TO BE DONE
In the records below, find each line containing the word "part" and copy it.

RECORDS PROVIDED

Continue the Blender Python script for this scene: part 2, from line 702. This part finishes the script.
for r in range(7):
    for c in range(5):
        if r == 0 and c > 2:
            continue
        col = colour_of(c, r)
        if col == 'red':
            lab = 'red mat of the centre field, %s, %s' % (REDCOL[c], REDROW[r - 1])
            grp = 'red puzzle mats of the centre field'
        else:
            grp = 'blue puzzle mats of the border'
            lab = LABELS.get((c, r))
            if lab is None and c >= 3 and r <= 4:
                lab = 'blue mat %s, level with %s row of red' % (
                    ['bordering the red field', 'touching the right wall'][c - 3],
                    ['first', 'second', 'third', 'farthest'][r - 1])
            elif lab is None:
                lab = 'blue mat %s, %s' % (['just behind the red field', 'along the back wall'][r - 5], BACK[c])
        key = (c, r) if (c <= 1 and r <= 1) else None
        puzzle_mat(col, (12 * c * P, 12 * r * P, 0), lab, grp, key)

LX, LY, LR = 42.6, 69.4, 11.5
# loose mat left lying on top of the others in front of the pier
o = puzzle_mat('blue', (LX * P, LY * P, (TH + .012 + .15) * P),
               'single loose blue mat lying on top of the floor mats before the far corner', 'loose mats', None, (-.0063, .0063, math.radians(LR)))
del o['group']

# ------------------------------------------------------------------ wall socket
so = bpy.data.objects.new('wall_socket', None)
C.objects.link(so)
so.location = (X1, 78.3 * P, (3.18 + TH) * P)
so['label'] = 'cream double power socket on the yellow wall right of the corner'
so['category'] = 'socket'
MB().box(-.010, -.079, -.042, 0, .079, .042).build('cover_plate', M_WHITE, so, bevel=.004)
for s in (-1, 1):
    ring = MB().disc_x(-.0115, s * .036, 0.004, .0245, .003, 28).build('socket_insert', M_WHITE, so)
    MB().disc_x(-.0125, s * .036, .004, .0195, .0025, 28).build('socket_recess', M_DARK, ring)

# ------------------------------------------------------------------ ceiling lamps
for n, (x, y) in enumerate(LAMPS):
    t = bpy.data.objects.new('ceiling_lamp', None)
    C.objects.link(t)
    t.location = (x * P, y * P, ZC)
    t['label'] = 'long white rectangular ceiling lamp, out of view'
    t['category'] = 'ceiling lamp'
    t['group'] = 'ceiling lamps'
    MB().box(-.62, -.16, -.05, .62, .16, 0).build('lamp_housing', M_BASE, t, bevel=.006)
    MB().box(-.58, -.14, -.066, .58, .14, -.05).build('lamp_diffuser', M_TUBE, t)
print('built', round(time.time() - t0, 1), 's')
--
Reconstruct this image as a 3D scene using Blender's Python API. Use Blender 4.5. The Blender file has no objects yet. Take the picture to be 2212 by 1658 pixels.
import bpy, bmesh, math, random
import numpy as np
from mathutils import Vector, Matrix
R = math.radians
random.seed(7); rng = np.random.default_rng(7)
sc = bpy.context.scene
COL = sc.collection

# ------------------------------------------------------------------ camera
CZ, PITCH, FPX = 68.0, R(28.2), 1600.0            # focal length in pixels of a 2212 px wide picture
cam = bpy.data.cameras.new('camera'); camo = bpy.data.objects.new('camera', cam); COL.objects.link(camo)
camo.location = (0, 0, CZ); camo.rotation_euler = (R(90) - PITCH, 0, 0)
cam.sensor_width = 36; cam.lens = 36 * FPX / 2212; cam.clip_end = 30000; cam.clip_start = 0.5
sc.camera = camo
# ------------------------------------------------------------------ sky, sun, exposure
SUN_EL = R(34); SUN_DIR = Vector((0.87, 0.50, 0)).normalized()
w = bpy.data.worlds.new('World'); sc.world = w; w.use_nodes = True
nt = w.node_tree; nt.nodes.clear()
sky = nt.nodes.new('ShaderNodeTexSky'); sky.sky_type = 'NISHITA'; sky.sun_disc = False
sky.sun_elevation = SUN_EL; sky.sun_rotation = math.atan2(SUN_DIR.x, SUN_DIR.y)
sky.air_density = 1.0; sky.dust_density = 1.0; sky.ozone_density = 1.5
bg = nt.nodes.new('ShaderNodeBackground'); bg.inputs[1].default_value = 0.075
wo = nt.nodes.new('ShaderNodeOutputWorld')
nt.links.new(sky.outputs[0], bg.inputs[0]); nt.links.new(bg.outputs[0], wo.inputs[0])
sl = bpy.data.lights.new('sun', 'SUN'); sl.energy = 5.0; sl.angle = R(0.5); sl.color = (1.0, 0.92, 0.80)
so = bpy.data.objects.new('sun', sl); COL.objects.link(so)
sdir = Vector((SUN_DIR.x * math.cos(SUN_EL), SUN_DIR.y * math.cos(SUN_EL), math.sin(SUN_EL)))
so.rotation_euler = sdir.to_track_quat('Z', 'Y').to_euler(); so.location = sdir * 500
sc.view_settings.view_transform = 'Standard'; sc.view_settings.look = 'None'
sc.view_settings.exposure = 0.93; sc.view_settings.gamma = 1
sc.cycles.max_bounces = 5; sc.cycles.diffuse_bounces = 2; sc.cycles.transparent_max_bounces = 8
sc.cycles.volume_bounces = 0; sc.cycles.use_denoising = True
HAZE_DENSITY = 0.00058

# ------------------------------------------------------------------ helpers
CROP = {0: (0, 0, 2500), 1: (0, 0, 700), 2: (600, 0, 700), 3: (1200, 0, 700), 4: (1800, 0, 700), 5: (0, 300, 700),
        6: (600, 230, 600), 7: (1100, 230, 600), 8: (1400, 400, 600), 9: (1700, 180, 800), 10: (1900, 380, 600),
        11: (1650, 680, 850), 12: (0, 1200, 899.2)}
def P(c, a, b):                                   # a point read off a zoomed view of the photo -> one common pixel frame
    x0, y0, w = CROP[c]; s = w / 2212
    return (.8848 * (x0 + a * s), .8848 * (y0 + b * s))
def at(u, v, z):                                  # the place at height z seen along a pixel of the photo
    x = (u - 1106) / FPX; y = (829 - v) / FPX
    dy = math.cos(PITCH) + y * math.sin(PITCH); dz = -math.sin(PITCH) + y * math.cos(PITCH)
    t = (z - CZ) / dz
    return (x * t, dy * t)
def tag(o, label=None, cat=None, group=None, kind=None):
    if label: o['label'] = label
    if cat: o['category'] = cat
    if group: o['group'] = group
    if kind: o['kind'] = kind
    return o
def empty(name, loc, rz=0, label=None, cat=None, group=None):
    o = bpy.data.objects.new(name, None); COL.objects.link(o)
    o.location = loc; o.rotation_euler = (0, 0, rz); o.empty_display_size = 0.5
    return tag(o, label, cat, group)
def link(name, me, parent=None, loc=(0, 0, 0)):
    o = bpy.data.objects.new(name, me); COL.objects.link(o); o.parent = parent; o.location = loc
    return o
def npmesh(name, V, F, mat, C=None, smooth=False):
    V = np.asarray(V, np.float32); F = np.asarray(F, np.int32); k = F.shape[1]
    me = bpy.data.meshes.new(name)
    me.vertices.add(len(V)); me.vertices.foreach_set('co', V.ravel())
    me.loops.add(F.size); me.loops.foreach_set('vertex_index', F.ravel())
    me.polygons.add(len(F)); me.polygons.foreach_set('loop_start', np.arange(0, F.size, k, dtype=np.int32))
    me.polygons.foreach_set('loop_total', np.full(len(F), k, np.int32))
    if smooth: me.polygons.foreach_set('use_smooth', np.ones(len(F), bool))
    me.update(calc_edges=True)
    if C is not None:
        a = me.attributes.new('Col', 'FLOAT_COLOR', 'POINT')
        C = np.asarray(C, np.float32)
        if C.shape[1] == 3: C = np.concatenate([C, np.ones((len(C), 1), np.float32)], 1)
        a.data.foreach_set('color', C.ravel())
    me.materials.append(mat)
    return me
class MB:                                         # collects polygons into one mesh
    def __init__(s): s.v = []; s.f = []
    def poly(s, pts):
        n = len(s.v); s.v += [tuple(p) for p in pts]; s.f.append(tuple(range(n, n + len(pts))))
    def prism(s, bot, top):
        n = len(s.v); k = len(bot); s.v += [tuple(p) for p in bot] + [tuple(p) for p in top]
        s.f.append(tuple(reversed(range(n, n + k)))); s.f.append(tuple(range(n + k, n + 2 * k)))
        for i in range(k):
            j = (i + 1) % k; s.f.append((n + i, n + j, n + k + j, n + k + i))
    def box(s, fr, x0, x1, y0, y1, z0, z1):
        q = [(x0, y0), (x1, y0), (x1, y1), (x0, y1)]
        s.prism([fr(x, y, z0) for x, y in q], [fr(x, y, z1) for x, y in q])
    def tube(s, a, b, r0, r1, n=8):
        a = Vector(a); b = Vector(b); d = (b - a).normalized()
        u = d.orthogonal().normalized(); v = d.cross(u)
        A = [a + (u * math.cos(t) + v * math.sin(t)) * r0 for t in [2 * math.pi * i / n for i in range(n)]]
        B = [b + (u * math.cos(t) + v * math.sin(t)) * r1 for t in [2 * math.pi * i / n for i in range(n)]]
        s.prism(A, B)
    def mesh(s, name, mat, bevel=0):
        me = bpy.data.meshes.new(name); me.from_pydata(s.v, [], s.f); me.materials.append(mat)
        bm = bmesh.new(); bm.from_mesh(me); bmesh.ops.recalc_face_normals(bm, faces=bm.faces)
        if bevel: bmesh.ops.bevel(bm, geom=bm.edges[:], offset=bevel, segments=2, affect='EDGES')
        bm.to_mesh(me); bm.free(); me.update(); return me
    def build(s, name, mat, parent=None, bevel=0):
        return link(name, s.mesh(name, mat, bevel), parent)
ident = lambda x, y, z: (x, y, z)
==
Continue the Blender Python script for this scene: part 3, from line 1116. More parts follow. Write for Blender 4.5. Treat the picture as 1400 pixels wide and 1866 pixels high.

TASK OUTPUT
Continue the Blender Python script for this scene: part 2, from line 702. This part finishes the script.
Continue the Blender Python script for this scene: part 3, from line 1116. More parts follow. Write for Blender 4.5. Treat the picture as 1400 pixels wide and 1866 pixels high.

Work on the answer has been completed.